Key findings of “The Fiscal Cost of Sprawl: How Sprawl Contributes To Local Governments’ Budget Woes,” included the following:

• A Federal Transit Administration report conducted by the Transit Cooperative Research Program estimates that smart growth would save the Denver-Boulder-Greeley area $4 billion in road and highway construction over 25 years—a savings of 21 percent.

• Denver Regional Council of Governments (DRCOG) research conducted in the planning process for the Metro Vision 2020 update found that sprawling development would cost Denver regional governments $4.3 billion more in infrastructure costs than compact smart growth through 2020.

• Similarly, DRCOG found that a 12 square mile expansion of the Urban Growth Boundary around Denver to accommodate additional sprawling growth would cost taxpayers $293 million dollars, $30 million of which would be subsidized by the region as a whole.

• University of Colorado at Denver researchers determined that future sprawling development in Delta, Mesa, Montrose and Ouray counties would cost taxpayers and local governments $80 million more than smart growth development between 2000 and 2025.

• New research from the Center for Colorado Policy at the University of Colorado Springs points to infill development and increased residential densities as an important factor contributing to the substantial savings in infrastructure costs in Colorado Springs between 1980 and 2000.

Environment Colorado’s research also found that most local governments do not know the true cost of development decisions. Most local governments, including the cities of Denver and Arapahoe, Douglas, and Jefferson Counties, do not regularly conduct comprehensive fiscal impact analysis of proposed development projects.

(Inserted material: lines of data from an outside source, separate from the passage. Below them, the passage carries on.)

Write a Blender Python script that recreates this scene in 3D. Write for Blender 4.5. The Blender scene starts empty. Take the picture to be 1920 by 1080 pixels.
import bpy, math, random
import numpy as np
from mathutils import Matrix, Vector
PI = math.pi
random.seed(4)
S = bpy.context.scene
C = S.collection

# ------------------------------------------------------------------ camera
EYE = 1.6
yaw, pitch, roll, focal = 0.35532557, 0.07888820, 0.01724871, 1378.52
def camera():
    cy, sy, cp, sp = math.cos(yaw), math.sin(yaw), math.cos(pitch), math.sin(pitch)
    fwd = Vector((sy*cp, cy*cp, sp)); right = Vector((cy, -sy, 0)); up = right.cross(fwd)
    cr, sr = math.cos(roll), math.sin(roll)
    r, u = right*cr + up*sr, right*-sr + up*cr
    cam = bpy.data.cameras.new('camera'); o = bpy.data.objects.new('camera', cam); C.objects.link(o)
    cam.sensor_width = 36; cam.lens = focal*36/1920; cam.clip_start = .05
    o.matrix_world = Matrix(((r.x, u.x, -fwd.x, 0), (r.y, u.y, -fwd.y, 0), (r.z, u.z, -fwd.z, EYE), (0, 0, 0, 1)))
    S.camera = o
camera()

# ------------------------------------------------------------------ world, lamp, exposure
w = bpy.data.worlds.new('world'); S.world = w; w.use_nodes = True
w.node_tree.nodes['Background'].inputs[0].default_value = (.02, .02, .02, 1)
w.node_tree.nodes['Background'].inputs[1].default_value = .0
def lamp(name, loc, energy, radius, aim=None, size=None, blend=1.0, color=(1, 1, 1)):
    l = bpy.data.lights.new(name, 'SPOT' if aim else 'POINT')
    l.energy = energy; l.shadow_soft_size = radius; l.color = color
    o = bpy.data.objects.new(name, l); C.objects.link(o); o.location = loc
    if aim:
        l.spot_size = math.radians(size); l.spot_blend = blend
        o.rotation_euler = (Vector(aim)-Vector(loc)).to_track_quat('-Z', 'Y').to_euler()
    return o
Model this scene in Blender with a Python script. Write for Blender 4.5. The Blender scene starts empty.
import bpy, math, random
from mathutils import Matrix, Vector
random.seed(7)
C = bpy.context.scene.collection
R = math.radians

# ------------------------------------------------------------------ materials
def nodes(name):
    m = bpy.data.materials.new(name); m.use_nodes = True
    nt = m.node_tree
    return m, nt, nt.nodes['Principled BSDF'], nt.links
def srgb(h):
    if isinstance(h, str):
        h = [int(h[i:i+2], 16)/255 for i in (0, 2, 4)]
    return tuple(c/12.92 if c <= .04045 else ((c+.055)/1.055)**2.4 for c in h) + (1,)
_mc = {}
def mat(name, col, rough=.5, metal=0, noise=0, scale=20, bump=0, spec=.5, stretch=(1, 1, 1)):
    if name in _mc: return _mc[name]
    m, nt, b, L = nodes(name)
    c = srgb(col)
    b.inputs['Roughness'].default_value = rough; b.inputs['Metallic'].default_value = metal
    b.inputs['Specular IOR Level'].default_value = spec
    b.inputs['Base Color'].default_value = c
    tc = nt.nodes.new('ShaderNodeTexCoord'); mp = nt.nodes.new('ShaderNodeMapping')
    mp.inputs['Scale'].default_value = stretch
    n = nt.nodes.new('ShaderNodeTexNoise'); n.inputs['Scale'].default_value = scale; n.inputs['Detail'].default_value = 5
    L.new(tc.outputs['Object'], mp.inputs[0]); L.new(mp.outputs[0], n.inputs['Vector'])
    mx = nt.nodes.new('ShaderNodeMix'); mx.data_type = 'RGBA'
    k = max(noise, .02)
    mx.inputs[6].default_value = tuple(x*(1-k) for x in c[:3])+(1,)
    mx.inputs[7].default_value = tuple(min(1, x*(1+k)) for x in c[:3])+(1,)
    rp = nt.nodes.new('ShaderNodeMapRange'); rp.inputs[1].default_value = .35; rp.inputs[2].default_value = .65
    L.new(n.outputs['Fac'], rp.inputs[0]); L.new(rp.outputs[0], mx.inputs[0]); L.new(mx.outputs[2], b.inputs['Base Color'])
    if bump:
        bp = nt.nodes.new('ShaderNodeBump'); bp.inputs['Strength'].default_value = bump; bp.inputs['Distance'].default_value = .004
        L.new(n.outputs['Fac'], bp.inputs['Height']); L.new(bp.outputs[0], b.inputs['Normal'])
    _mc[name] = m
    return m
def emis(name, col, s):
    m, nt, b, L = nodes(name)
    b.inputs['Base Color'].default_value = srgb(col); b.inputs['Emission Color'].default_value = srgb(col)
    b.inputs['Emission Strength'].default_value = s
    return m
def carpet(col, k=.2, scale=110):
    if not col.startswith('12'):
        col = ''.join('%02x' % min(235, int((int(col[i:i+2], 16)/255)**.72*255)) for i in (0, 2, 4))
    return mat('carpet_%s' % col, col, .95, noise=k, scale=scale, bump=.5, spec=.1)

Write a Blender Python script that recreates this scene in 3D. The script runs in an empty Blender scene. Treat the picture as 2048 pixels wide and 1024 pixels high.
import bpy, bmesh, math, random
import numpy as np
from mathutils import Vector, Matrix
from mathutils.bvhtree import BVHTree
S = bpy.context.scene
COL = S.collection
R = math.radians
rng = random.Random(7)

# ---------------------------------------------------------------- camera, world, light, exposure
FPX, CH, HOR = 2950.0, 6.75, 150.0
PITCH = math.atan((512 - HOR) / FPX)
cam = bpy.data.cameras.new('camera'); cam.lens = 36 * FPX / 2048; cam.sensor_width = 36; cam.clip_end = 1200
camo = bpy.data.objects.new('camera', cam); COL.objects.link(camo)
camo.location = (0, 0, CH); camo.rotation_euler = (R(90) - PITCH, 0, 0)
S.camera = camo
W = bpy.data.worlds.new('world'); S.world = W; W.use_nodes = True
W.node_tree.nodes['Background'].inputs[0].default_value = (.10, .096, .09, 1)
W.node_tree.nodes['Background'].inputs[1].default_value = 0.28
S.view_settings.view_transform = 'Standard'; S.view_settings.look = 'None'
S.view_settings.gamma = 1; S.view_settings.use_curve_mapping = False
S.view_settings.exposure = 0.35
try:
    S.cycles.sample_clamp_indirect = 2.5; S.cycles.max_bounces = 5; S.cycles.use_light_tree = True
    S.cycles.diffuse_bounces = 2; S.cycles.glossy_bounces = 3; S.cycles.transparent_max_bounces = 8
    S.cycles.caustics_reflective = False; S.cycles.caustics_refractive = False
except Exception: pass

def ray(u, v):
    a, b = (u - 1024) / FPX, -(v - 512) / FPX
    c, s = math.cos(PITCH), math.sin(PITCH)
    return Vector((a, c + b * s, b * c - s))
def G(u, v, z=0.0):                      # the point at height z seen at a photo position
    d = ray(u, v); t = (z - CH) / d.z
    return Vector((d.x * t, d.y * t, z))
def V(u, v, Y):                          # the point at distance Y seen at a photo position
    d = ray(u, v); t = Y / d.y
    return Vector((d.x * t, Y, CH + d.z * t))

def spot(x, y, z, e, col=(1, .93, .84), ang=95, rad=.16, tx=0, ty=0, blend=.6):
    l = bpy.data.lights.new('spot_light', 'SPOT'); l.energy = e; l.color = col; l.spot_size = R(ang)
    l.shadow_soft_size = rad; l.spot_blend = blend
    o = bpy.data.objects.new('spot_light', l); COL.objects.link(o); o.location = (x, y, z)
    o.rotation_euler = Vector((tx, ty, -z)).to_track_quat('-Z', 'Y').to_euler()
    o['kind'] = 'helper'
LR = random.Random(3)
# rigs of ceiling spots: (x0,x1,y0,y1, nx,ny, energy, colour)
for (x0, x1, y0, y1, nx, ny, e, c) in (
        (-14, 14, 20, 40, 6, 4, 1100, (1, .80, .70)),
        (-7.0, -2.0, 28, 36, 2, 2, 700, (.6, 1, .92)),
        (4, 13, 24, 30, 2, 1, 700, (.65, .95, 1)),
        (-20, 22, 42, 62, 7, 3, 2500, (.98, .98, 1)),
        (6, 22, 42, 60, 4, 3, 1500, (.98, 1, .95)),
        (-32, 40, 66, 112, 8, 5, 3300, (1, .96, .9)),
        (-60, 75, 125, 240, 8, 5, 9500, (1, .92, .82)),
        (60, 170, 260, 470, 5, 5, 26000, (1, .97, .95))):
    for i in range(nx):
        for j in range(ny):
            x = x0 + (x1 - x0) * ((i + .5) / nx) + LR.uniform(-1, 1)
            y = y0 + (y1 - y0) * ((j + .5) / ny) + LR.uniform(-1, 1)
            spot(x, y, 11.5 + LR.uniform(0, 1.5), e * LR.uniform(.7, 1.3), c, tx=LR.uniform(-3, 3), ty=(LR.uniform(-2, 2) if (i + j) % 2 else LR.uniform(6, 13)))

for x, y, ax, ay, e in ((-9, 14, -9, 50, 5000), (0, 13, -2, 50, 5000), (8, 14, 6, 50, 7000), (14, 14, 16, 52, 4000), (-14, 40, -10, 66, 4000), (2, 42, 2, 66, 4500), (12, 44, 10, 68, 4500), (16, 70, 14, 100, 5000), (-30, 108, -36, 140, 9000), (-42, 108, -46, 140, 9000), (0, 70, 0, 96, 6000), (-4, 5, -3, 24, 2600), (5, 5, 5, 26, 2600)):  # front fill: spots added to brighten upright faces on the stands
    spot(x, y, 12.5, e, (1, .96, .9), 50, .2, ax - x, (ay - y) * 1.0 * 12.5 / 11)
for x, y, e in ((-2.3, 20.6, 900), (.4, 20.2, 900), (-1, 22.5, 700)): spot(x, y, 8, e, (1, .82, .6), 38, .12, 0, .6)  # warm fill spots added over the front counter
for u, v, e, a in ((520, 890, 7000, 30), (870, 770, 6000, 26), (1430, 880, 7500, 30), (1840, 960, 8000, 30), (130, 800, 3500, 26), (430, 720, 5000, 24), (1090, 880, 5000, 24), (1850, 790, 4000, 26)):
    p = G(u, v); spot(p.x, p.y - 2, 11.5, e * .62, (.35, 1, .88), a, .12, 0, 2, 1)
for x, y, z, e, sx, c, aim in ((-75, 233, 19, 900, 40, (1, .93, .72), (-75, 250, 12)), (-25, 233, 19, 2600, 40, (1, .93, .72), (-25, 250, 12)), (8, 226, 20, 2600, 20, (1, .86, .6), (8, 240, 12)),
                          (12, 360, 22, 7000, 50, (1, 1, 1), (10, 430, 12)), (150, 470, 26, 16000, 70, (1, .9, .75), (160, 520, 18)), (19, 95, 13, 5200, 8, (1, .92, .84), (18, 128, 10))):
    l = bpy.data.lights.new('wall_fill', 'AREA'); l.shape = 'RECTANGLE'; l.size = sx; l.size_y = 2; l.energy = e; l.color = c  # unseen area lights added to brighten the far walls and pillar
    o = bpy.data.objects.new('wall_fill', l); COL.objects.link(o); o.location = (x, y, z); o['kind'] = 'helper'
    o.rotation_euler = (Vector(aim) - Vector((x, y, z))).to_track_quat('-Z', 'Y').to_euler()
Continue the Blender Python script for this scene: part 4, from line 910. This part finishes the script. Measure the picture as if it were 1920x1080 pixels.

Expensive infrastructure projects associated with sprawling developments are approved in part because the costs are hidden in a variety of state and federal subsidies. Federal and state incentives, such as federal highway dollars or federal Community Development Block Grants for new infrastructure, promote expensive growth related infrastructure projects, by effectively reducing the price of providing public services.

The report recommends that Colorado decision makers support smart growth to ease future budget shortfalls and protect taxpayers’ wallets. The report encourages local communities to 1) conduct fiscal impact analysis when considering development projects, 2) make growth pay its own way through impact fees and graduated utility rates, and 3) end taxpayer subsidies for sprawling development.

“Smart growth is not just a solution to protect open space and wildlife habitat,” said Coyne. “It’s the key to our financial future. Smart growth is smart money.”